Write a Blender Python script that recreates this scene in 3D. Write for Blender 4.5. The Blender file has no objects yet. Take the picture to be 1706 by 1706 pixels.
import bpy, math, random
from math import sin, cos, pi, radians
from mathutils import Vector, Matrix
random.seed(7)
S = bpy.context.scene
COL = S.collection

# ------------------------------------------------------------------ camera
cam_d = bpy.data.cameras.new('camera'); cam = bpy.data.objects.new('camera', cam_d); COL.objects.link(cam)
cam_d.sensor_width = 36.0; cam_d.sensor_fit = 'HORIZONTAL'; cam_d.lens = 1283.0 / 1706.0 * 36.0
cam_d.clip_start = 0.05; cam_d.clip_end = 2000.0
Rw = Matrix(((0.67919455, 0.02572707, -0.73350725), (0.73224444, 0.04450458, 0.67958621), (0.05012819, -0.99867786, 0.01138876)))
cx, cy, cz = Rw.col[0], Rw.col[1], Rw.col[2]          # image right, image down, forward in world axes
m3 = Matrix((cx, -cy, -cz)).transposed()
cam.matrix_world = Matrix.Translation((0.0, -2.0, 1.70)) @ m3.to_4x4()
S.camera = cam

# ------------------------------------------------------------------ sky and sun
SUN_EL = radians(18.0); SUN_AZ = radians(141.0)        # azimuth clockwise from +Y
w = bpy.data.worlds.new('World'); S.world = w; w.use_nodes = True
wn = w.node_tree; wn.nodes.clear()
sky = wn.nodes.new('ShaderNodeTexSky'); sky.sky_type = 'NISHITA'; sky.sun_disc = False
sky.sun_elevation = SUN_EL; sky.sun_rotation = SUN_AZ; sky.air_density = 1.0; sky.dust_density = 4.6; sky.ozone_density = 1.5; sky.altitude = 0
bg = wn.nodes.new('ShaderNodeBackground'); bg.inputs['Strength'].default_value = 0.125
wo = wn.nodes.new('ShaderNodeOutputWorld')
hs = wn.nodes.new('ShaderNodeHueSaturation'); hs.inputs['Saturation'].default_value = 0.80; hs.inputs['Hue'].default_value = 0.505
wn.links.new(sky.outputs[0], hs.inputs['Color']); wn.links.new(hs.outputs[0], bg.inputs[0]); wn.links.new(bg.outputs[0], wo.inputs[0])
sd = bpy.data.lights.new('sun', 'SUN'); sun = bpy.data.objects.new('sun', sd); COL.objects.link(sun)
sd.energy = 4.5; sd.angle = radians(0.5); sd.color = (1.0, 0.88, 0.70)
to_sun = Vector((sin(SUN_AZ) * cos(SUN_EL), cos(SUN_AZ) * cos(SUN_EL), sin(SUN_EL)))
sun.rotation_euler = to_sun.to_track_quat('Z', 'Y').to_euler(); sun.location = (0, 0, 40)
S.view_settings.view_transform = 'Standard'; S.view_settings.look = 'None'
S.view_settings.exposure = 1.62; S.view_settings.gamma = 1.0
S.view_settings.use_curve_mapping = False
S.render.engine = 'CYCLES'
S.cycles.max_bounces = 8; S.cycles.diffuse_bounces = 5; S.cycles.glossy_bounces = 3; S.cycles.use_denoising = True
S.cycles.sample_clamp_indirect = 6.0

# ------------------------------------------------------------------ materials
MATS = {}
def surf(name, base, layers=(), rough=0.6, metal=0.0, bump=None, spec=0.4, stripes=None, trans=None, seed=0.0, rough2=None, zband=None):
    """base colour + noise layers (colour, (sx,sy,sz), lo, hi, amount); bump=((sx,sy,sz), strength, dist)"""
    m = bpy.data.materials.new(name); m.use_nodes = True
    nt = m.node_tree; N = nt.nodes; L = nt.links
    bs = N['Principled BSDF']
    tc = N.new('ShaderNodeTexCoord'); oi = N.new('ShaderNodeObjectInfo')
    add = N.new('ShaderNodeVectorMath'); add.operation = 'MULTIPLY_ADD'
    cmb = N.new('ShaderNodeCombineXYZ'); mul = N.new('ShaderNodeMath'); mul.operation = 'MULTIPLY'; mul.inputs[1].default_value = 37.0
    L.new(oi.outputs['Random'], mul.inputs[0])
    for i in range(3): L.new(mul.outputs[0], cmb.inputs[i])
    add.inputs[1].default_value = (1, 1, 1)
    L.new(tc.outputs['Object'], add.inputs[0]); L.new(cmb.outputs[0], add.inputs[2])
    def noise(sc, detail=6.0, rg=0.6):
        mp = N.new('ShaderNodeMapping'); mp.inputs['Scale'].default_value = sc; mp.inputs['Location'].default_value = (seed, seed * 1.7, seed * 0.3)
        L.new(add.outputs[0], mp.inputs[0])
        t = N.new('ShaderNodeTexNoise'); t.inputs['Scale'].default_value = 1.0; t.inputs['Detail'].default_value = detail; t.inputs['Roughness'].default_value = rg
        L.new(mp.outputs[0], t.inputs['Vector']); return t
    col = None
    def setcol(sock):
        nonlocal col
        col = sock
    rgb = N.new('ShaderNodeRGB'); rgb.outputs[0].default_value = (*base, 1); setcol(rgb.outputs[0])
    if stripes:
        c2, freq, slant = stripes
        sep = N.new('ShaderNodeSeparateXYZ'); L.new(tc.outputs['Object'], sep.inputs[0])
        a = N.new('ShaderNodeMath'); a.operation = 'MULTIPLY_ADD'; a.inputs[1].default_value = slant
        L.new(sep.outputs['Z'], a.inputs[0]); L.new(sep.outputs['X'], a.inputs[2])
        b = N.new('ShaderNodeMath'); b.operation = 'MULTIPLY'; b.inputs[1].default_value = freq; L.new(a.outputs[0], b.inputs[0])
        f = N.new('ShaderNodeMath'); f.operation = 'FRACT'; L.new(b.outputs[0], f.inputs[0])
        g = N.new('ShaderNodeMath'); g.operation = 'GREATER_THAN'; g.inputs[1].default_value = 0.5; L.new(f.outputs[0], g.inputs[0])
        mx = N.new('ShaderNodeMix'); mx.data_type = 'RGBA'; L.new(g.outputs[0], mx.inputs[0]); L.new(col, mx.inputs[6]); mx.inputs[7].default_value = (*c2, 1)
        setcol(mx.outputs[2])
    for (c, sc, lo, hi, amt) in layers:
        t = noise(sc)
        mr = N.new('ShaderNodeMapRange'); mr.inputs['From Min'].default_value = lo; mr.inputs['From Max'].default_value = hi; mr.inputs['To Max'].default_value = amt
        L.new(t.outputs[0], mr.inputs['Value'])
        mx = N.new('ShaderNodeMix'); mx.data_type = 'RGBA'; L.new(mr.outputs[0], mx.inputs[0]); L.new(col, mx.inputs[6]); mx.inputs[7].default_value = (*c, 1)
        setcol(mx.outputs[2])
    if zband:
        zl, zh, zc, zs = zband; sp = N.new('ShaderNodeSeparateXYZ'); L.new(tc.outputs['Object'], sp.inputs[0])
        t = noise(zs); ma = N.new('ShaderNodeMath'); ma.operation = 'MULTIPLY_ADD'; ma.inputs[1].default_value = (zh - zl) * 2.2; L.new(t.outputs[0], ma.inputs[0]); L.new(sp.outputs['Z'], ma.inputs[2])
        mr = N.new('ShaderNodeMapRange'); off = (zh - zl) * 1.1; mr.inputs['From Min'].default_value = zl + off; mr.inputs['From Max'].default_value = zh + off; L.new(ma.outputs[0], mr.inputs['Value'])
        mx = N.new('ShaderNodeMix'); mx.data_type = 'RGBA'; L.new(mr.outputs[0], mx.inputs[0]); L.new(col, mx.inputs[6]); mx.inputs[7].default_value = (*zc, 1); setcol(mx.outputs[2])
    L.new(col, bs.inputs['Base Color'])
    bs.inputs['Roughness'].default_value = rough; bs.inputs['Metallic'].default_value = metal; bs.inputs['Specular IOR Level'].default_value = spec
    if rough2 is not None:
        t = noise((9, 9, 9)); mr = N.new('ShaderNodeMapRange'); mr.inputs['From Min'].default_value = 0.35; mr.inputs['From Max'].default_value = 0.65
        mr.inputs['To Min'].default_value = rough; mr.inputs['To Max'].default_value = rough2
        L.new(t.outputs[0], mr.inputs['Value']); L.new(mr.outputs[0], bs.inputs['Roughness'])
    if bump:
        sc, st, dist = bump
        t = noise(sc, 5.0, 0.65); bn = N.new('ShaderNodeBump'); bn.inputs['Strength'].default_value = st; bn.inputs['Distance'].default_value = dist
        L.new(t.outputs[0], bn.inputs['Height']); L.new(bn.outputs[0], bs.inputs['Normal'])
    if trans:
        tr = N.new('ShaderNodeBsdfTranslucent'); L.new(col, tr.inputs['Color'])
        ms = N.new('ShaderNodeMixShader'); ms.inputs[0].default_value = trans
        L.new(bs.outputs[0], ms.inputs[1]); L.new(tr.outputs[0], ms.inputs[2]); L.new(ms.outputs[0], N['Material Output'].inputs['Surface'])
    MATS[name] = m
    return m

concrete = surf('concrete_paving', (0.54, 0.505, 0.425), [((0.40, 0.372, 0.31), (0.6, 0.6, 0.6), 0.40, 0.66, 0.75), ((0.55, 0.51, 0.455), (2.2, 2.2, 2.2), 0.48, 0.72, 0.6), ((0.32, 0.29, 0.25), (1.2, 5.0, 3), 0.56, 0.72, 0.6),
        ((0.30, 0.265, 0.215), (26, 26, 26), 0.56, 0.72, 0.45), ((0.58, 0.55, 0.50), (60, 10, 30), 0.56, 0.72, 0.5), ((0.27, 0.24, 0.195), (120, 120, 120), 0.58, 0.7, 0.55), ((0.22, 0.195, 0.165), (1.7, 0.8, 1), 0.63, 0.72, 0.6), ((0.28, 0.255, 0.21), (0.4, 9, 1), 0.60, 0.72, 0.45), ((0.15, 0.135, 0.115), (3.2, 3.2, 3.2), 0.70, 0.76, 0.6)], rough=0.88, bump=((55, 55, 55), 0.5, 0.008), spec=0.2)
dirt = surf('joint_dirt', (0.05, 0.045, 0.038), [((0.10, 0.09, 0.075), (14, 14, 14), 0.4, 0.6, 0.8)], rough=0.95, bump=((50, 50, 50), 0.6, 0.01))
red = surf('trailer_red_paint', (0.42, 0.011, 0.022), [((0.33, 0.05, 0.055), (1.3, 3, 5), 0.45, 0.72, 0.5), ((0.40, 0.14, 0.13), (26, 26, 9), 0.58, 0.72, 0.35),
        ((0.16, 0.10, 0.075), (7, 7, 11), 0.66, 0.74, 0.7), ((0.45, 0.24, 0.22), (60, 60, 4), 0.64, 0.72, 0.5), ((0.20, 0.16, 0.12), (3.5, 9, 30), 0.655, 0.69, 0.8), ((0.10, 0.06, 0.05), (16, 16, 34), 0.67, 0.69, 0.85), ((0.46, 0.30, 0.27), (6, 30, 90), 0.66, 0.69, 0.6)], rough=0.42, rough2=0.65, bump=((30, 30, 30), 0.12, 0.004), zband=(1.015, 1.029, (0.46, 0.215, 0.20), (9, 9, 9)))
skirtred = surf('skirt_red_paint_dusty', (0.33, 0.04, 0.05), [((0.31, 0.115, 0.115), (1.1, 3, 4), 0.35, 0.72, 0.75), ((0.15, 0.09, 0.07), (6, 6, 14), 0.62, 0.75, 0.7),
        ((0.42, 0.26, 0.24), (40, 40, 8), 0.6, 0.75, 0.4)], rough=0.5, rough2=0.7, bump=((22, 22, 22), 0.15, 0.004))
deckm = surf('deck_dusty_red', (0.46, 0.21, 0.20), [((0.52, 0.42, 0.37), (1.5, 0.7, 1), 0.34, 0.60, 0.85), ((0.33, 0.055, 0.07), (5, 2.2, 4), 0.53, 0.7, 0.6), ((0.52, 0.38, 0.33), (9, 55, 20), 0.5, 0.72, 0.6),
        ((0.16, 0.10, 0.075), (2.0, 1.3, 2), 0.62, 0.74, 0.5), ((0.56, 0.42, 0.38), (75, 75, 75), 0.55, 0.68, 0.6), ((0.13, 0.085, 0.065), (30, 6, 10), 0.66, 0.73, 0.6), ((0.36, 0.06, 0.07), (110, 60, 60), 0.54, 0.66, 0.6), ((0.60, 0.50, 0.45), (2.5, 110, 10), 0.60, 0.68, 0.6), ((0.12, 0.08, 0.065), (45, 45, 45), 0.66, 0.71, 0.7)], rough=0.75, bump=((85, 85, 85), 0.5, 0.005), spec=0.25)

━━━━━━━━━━

### Task brief
Return only the lines from the beginning of the material up to and including the line with "COL = S.collection", exactly as written.

### Task solution
Write a Blender Python script that recreates this scene in 3D. Write for Blender 4.5. The Blender file has no objects yet. Take the picture to be 1706 by 1706 pixels.
import bpy, math, random
from math import sin, cos, pi, radians
from mathutils import Vector, Matrix
random.seed(7)
S = bpy.context.scene
COL = S.collection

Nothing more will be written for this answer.